> YOUR GOAL:
The records below must be output exactly, without pictures.

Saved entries
———

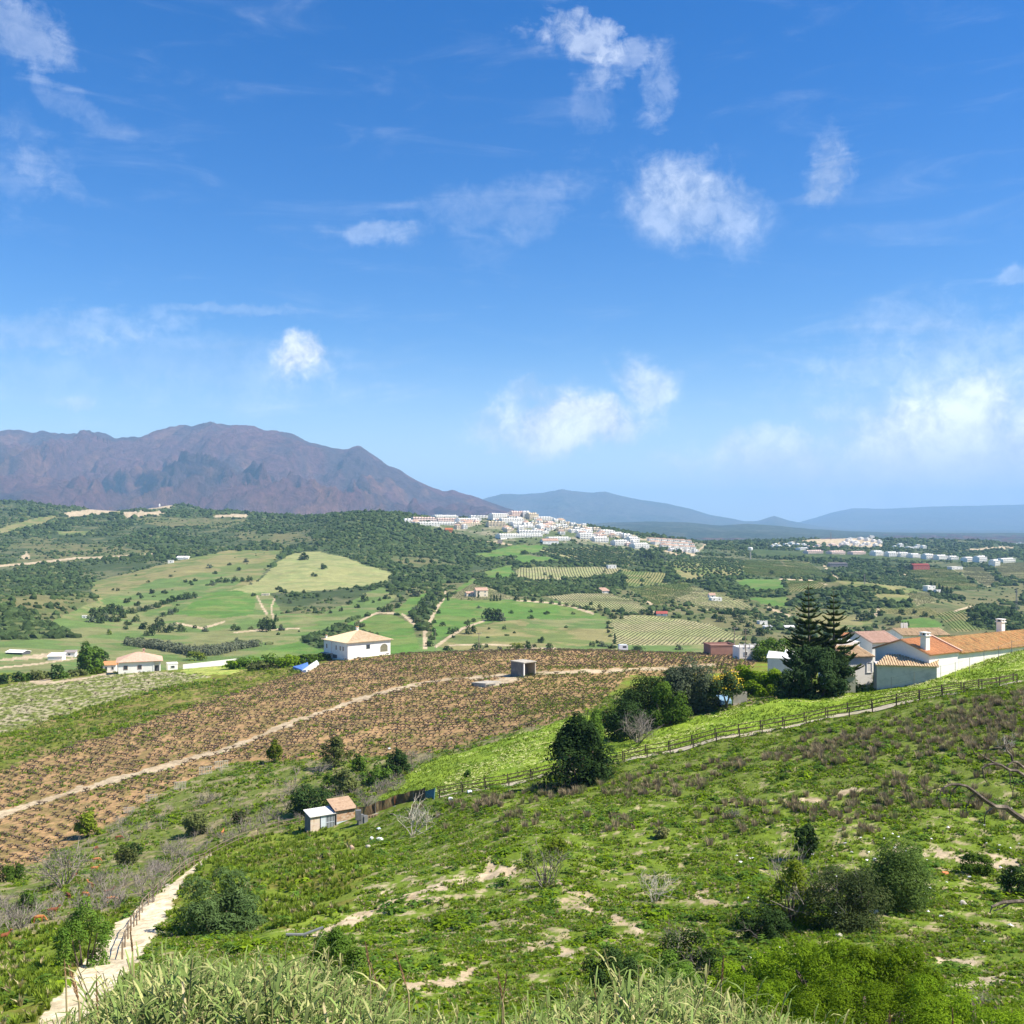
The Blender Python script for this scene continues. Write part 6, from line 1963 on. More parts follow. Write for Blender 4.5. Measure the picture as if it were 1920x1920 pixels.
def roof_slope(mb, poly, eave, m=0, spacing=0.36, r=0.12, thick=0.12):
    """tiled slope: a slab carrying half-round ribs that run from eave to ridge. poly: 3D corners; eave = indices of the two eave corners"""
    P_ = [Vector(p) for p in poly]
    a, b = P_[eave[0]], P_[eave[1]]
    e = (b - a).normalized()
    n = Vector((0, 0, 0))
    for i in range(len(P_)):
        n += P_[i].cross(P_[(i + 1) % len(P_)])
    n.normalize()
    if n.z < 0:
        n = -n
    s = n.cross(e)
    if s.z < 0:
        s = -s
    k = len(P_)
    vs = P_ + [p - n * thick for p in P_]
    fs = [tuple(range(k)), tuple(range(2 * k - 1, k - 1, -1))] + [(i, k + i, k + (i + 1) % k, (i + 1) % k) for i in range(k)]
    mb.add(vs, fs, m)
    uv = [((p - a).dot(e), (p - a).dot(s)) for p in P_]
    t0, t1 = min(u for u, _ in uv), max(u for u, _ in uv)
    t = t0 + spacing * 0.5
    while t < t1:
        ys = []
        for i in range(k):
            (u0, v0), (u1, v1) = uv[i], uv[(i + 1) % k]
            if (u0 - t) * (u1 - t) < 0:
                ys.append(v0 + (v1 - v0) * (t - u0) / (u1 - u0))
        if len(ys) >= 2 and max(ys) - min(ys) > 0.15:
            lo, hi = min(ys) - 0.06, max(ys)
            c0, c1 = a + e * t + s * lo, a + e * t + s * hi
            rr = r * random.uniform(0.9, 1.12)
            prof = [e * -rr + n * 0.003, e * -rr * 0.6 + n * rr * 0.85, e * rr * 0.6 + n * rr * 0.85, e * rr + n * 0.003]
            vv = [c0 + q for q in prof] + [c1 + q for q in prof]
            mb.add(vv, [(0, 1, 5, 4), (1, 2, 6, 5), (2, 3, 7, 6), (3, 2, 1, 0)], m)
        t += spacing


def wall_box(mb, x0, x1, y0, y1, z0, z1, m=0):
    mb.box(((x0 + x1) / 2, (y0 + y1) / 2, (z0 + z1) / 2), (x1 - x0, y1 - y0, z1 - z0), 0, m)


def window(root, face, t, z, w_, h_, frame=None, glass=None, d=0.05, fw=0.09):
    """a framed window on a wall; face = (origin, along, outward) in the root's local frame"""
    o, al, ou = [Vector(v) for v in face]
    c = o + al * t + Vector((0, 0, z + h_ / 2))
    ang = math.atan2(al.y, al.x)
    mb = MB()
    for dx, dz, sw, sh in ((0, h_ / 2, w_ + 2 * fw, fw), (0, -h_ / 2, w_ + 2 * fw, fw), (-w_ / 2, 0, fw, h_ - fw), (w_ / 2, 0, fw, h_ - fw)):
        q = c + al * dx + Vector((0, 0, dz)) + ou * d * 0.5
        mb.box(q, (sw, d * 2 + 0.04, sh), ang)
    f = mb.build("window", [frame or M_FRAME], root)
    mb = MB()
    mb.box(c + ou * 0.012, (w_ - fw, 0.03, h_ - fw), ang)
    mb.build("pane", [glass or M_GLASS], f)
    return f


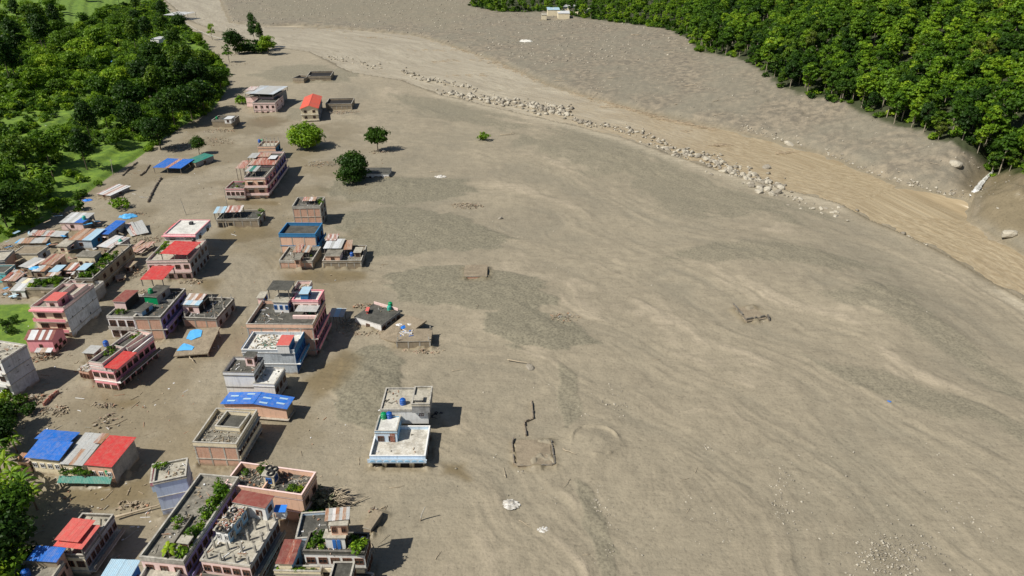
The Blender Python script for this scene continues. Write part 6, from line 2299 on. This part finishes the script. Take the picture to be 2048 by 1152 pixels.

———

> CORRECT RESPONSE:
The Blender Python script for this scene continues. Write part 6, from line 1963 on. More parts follow. Write for Blender 4.5. Measure the picture as if it were 1920x1920 pixels.
def roof_slope(mb, poly, eave, m=0, spacing=0.36, r=0.12, thick=0.12):
    """tiled slope: a slab carrying half-round ribs that run from eave to ridge. poly: 3D corners; eave = indices of the two eave corners"""
    P_ = [Vector(p) for p in poly]
    a, b = P_[eave[0]], P_[eave[1]]
    e = (b - a).normalized()
    n = Vector((0, 0, 0))
    for i in range(len(P_)):
        n += P_[i].cross(P_[(i + 1) % len(P_)])
    n.normalize()
    if n.z < 0:
        n = -n
    s = n.cross(e)
    if s.z < 0:
        s = -s
    k = len(P_)
    vs = P_ + [p - n * thick for p in P_]
    fs = [tuple(range(k)), tuple(range(2 * k - 1, k - 1, -1))] + [(i, k + i, k + (i + 1) % k, (i + 1) % k) for i in range(k)]
    mb.add(vs, fs, m)
    uv = [((p - a).dot(e), (p - a).dot(s)) for p in P_]
    t0, t1 = min(u for u, _ in uv), max(u for u, _ in uv)
    t = t0 + spacing * 0.5
    while t < t1:
        ys = []
        for i in range(k):
            (u0, v0), (u1, v1) = uv[i], uv[(i + 1) % k]
            if (u0 - t) * (u1 - t) < 0:
                ys.append(v0 + (v1 - v0) * (t - u0) / (u1 - u0))
        if len(ys) >= 2 and max(ys) - min(ys) > 0.15:
            lo, hi = min(ys) - 0.06, max(ys)
            c0, c1 = a + e * t + s * lo, a + e * t + s * hi
            rr = r * random.uniform(0.9, 1.12)
            prof = [e * -rr + n * 0.003, e * -rr * 0.6 + n * rr * 0.85, e * rr * 0.6 + n * rr * 0.85, e * rr + n * 0.003]
            vv = [c0 + q for q in prof] + [c1 + q for q in prof]
            mb.add(vv, [(0, 1, 5, 4), (1, 2, 6, 5), (2, 3, 7, 6), (3, 2, 1, 0)], m)
        t += spacing


def wall_box(mb, x0, x1, y0, y1, z0, z1, m=0):
    mb.box(((x0 + x1) / 2, (y0 + y1) / 2, (z0 + z1) / 2), (x1 - x0, y1 - y0, z1 - z0), 0, m)


def window(root, face, t, z, w_, h_, frame=None, glass=None, d=0.05, fw=0.09):
    """a framed window on a wall; face = (origin, along, outward) in the root's local frame"""
    o, al, ou = [Vector(v) for v in face]
    c = o + al * t + Vector((0, 0, z + h_ / 2))
    ang = math.atan2(al.y, al.x)
    mb = MB()
    for dx, dz, sw, sh in ((0, h_ / 2, w_ + 2 * fw, fw), (0, -h_ / 2, w_ + 2 * fw, fw), (-w_ / 2, 0, fw, h_ - fw), (w_ / 2, 0, fw, h_ - fw)):
        q = c + al * dx + Vector((0, 0, dz)) + ou * d * 0.5
        mb.box(q, (sw, d * 2 + 0.04, sh), ang)
    f = mb.build("window", [frame or M_FRAME], root)
    mb = MB()
    mb.box(c + ou * 0.012, (w_ - fw, 0.03, h_ - fw), ang)
    mb.build("pane", [glass or M_GLASS], f)
    return f


The Blender Python script for this scene continues. Write part 6, from line 2299 on. This part finishes the script. Take the picture to be 2048 by 1152 pixels.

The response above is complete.